徒然想 連載326 花のお寺 常泉寺 住職・青蔭文雄
今月は、生まれによってバラモンなのではない、...行為によってバラモンなのである、です。
出典はインド、原始経典『スッタニパータ』。
バラモンとは古代インドの社会階層制度で、四姓制度の最上位であったがため、自分達を最上位に置き、「あるべき社会の理想像」という性質が強かった。元来は宗教儀礼を司る僧職の人達の事で、それだけに戒行を整え、有徳の人であったし、そう期待されていました。しかし、釈尊の時代にバラモン階層の人数が増え、僧職だけでなく職業も多種になり、「生まれ」によって階層(カースト)と同時に職業が決定されるという社会の制度が定着していくのです。
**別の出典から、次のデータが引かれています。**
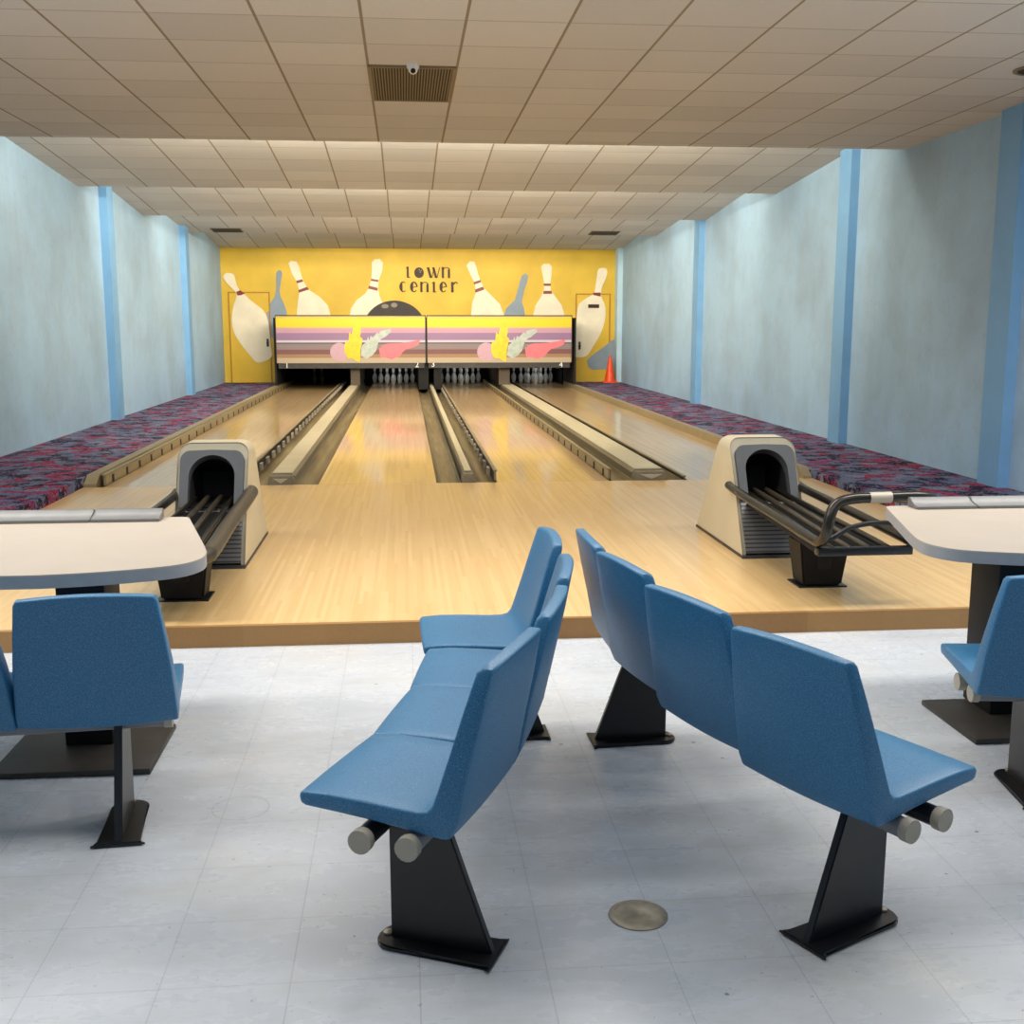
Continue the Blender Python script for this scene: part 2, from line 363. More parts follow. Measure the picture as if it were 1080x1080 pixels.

釈尊は常に一般の社会の人々に対しても、カースト制度の意味なきことを説きました。故に『スッタニパータ』の他の箇所では、あるバラモンが「坊主頭のにせの修行者よ、賤しい者よ」と釈尊に問いかけた際に、「どういう人を賤しいと言うか知っているのか」と反問し、「人間としての徳を欠き、非行をなす人こそ賤しいというのだ」と説いたと言われています。私たちも自分を大切にするように他の人への思いやりを忘れずにいたいものです。